Pandangan penulisan sejarah baru itu menurut Ade mulai menggeser paradigma penulisan sejarah dari politis militer ke sosial. Tapi, semasa Orde Baru, pemerintah memonopoli sejarah dengan cara membatasi tafsir atas peristiwa masa lalu. Alhasil, hanya ada satu tafsir sejarah yaitu versi pemerintah. Sementara fakta-fakta sejarah penting yang harus disampaikan kepada masyarakat, namun bertentangan dengan tafsir pemerintah, disingkirkan. “Sejarah dalam konteks itu telah dikooptasi dan diarahkan untuk mengharumkan nama penguasa,” tegasnya.

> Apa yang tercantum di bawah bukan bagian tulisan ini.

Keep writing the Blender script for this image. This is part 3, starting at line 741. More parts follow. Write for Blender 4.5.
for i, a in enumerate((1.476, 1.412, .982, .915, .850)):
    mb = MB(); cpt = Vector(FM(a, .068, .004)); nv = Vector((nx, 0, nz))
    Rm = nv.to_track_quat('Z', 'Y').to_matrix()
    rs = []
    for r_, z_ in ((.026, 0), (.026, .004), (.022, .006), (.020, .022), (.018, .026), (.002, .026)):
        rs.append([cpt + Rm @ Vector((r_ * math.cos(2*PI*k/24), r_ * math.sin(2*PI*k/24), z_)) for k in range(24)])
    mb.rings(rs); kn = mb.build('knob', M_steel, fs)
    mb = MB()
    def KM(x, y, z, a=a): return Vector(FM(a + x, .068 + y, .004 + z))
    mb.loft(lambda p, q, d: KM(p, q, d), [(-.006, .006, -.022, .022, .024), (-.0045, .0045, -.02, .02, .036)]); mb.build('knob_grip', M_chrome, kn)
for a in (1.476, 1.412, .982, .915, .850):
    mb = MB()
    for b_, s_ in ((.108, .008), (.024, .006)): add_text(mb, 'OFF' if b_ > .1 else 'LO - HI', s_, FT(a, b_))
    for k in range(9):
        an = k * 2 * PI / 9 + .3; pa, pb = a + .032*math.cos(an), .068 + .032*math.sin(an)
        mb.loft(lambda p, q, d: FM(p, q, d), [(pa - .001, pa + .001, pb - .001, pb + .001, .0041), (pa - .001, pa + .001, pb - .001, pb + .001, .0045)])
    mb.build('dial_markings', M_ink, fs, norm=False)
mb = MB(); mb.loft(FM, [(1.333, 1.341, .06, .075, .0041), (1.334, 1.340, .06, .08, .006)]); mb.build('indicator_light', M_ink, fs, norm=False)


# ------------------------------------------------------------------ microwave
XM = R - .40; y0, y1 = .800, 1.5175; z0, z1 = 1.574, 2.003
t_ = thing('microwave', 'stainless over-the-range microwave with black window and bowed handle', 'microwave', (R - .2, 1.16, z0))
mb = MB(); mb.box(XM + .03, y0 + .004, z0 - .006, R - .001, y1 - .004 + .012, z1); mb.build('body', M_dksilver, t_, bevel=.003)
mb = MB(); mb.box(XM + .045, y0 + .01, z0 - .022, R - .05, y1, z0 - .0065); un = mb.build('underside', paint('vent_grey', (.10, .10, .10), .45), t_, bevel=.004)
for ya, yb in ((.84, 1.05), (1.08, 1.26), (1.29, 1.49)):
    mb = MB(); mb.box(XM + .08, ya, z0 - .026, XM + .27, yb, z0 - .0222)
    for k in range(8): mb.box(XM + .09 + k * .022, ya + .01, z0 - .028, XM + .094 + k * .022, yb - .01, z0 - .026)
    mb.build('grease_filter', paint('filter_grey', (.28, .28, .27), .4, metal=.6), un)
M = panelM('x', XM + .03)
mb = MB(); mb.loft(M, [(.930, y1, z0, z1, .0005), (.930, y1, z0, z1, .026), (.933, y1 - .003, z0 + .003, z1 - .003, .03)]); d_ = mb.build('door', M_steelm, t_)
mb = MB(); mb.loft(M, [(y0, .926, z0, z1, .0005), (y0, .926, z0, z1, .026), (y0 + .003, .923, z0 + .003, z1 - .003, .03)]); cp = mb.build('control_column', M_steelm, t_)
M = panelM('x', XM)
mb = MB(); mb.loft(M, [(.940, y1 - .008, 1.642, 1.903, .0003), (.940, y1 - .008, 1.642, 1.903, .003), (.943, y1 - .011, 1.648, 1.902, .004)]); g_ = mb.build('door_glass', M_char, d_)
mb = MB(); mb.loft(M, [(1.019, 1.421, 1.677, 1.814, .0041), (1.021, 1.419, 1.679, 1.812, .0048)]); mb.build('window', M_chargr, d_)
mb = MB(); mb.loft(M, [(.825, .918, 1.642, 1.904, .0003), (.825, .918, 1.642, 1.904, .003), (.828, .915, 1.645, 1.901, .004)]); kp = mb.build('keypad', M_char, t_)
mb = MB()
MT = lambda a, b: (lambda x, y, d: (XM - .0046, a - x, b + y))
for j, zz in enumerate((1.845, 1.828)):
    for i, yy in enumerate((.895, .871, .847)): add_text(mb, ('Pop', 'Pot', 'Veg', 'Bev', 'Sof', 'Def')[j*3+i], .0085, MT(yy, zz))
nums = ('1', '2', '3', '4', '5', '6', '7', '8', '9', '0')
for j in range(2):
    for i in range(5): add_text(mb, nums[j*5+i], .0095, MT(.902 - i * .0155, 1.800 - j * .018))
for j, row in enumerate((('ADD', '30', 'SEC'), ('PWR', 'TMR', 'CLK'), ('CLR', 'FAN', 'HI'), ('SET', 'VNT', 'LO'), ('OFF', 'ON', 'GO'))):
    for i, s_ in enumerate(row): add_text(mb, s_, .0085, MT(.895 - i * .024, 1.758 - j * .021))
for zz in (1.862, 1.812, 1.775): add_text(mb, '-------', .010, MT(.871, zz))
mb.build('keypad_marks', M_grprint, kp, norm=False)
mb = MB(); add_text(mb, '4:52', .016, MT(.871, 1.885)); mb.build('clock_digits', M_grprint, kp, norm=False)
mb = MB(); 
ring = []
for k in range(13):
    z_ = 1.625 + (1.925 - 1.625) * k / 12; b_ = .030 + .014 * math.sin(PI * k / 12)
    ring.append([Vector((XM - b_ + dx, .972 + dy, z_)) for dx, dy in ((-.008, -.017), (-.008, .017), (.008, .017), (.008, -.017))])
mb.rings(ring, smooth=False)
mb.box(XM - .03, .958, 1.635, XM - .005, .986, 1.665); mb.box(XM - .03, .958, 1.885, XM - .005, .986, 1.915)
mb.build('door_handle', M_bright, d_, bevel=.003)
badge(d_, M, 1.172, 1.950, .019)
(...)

Tapi dengan bermunculannya sejarawan kritis, Ade mengatakan penulisan sejarah di Indonesia menuju perubahan positif. Perkembangan teknologi informasi mempermudah masyarakat mengakses banyak informasi sejarah dari berbagai versi. Pria yang berprofesi sebagai guru sejarah di SMAN 1 Cibadak, Sukabumi, itu mengatakan perkembangan pelurusan dan penjernihan sejarah sudah mulai aktif di ruang-ruang kelas di sekolah. “Kelas jadi riuh dengan pertanyaan-pertanyaan kritis seputar isu sejarah kontroversial,” ungkapnya.

Sebagai seorang pengajar, Ade melihat sangat penting penyelesaian kasus sejarah masa lalu untuk memberi dampak positif kepada anak didik dan masyarakat luas. Misalnya dalam kasus Tragedi 1965, Gubernur Sulawesi Selatan dan Walikota Palu mengawali proses pemulihan para korban dan keluarganya dengan meminta maaf. “Perilaku terpuji itu dapat ditiru,” pungkasnya.